When she arrived in jail, she had her own cell with a desk. But after a few days she was told she was “bunkable,” meaning she wasn’t a threat so she did not require her own room. The 59-year-old grandmother talks with her podmates (most if not all are younger then she is) about drones and she attends bible study class.
Grady Flores has received hundreds of letters in the two months she has been incarcerated. Friends have also contributed funds to help pay for her telephone calls, food purchases from the commissary and her mother’s care.
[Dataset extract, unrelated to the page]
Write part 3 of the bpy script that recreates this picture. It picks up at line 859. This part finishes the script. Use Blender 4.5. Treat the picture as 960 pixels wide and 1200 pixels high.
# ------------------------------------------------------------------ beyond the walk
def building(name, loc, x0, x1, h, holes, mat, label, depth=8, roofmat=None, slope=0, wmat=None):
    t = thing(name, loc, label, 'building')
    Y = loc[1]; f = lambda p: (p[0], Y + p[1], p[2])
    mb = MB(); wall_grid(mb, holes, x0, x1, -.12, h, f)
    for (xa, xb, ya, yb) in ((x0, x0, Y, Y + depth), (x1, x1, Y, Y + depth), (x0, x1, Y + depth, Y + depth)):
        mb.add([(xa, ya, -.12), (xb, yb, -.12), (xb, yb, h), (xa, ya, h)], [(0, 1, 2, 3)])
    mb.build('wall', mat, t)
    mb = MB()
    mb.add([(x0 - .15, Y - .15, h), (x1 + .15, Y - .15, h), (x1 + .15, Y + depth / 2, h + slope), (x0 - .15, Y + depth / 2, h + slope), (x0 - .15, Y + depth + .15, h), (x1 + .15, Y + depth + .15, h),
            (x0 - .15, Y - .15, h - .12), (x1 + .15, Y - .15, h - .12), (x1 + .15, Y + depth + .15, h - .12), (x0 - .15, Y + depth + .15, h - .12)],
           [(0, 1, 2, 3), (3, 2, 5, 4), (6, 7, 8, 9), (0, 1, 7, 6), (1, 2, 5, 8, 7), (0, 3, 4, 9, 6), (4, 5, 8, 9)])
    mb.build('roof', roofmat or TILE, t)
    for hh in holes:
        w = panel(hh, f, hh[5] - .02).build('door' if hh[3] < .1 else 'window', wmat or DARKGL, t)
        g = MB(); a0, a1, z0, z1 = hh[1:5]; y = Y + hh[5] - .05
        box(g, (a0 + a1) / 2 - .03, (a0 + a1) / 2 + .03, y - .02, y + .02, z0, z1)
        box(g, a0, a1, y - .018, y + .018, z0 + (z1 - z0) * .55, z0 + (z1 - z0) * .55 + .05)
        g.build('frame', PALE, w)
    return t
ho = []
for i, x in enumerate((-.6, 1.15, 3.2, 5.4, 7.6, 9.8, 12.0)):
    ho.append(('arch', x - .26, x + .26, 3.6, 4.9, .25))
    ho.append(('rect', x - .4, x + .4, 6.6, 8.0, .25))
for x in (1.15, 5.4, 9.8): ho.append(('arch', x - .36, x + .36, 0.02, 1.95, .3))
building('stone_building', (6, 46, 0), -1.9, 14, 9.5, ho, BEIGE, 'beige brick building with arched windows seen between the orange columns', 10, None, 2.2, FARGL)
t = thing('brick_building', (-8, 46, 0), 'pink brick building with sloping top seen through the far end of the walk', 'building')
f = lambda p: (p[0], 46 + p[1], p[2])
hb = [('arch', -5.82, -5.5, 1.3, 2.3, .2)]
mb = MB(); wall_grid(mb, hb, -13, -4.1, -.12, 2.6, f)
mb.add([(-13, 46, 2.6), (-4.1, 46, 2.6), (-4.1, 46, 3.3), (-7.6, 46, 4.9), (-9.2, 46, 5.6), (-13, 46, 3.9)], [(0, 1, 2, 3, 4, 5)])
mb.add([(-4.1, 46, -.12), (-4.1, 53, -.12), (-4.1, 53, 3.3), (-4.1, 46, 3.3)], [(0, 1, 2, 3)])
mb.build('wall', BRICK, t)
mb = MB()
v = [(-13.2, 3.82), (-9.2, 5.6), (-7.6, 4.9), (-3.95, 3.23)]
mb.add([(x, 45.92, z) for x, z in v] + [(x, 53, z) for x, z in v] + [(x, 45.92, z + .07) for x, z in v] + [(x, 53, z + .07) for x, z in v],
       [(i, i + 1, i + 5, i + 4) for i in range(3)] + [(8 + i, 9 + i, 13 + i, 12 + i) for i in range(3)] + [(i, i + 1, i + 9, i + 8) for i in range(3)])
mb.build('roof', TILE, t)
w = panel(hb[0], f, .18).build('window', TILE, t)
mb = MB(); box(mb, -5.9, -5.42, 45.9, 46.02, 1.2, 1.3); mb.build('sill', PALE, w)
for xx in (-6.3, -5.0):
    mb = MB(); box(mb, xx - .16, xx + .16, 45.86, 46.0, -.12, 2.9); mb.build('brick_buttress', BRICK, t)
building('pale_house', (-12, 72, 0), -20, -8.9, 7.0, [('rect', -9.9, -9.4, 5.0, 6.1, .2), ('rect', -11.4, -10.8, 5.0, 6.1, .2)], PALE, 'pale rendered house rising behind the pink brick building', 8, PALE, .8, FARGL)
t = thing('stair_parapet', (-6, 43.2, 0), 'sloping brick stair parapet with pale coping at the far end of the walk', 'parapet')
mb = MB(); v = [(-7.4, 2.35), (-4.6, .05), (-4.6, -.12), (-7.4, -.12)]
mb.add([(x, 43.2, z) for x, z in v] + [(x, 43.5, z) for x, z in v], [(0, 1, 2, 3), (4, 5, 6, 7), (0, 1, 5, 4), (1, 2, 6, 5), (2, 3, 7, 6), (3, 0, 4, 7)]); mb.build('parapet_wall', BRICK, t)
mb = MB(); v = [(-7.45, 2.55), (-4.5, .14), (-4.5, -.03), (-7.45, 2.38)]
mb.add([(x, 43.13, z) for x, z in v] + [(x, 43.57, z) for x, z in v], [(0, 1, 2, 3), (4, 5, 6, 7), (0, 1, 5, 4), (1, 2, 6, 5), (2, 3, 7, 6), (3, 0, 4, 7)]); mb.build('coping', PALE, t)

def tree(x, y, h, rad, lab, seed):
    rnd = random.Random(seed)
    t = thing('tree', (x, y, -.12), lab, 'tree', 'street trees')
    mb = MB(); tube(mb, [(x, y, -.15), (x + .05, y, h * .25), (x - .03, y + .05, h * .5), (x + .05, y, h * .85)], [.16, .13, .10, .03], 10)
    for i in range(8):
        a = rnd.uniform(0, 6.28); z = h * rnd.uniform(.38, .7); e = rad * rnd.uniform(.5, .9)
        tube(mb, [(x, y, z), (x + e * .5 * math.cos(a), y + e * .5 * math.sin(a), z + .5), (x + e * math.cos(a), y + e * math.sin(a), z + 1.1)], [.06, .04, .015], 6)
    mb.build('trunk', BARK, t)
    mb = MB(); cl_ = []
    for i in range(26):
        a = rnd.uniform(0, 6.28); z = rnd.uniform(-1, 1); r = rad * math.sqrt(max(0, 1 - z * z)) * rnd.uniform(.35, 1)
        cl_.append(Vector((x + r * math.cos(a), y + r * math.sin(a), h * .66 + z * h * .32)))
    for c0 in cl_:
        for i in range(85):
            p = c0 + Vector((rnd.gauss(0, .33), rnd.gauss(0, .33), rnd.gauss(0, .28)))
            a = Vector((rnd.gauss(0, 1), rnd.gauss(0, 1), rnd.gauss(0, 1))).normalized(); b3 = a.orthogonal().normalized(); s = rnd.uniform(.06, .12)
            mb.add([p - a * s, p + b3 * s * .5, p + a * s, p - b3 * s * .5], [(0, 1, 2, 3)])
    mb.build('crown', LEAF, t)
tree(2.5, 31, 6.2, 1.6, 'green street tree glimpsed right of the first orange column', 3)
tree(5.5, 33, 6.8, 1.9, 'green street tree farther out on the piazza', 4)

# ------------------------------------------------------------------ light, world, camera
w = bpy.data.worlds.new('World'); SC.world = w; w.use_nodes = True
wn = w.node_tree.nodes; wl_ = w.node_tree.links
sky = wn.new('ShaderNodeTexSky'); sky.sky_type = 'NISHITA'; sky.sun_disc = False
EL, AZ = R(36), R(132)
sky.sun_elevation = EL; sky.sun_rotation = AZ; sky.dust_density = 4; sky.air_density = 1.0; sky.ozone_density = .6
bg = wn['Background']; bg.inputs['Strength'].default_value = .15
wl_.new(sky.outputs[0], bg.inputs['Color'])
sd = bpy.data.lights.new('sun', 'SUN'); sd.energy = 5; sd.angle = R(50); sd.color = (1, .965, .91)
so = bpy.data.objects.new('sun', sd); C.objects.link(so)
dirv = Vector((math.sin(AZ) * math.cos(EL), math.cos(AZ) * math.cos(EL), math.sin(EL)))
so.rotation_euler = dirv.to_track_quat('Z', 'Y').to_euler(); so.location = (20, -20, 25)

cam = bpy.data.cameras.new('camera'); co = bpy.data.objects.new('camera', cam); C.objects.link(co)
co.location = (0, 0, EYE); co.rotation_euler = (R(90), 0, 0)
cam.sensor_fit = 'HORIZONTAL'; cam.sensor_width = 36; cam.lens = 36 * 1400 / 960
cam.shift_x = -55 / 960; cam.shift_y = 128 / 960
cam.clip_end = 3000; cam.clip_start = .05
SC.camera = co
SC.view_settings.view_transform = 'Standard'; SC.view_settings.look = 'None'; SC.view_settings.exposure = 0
Tompkins County resident and Cornell faculty member Darlene Evans has visited Grady Flores several times, most recently on Feb. 28. Another Ithaca visitor and friend, Adelaide P. Gomer, president of the Park Foundation, was was reportedly turned away because of a metal plate in her body. There are many rules on visitations. For example, a hug and kiss between an inmate and outsider can only happen briefly at the beginning and end of a visit. Inmates are not allowed to hold babies and toddlers.
Due to good behavior, Grady Flores is now allowed five visits per week.
Her release date is May 6, but she could get out earlier. Her attorney, Lance Salisbury, has filed an appeal with the New York State Supreme Court and asked that she be released on bail until the court decides her case.
In a letter to friends and supporters, Grady Flores says, “The main points of my appeal challenge the validity of the orders of protection that have been given to 50 people, including myself. These orders of protection have been designed to block our First Amendment right; to ask our government to redress our grievance, specifically, to end the killer drone policy, which killed over 6,000 people in 2015 alone. As Colonel Evans, who requested the original 17 orders of protection, including mine, testified during my trial, he just wanted the protesters away from his base.”
Grady Flores hopes to return home to see her mother again. She has remorse, but not about her protest activities. She’s remorseful about her country what she says is its perpetuation of violence and injustice at home and around the world.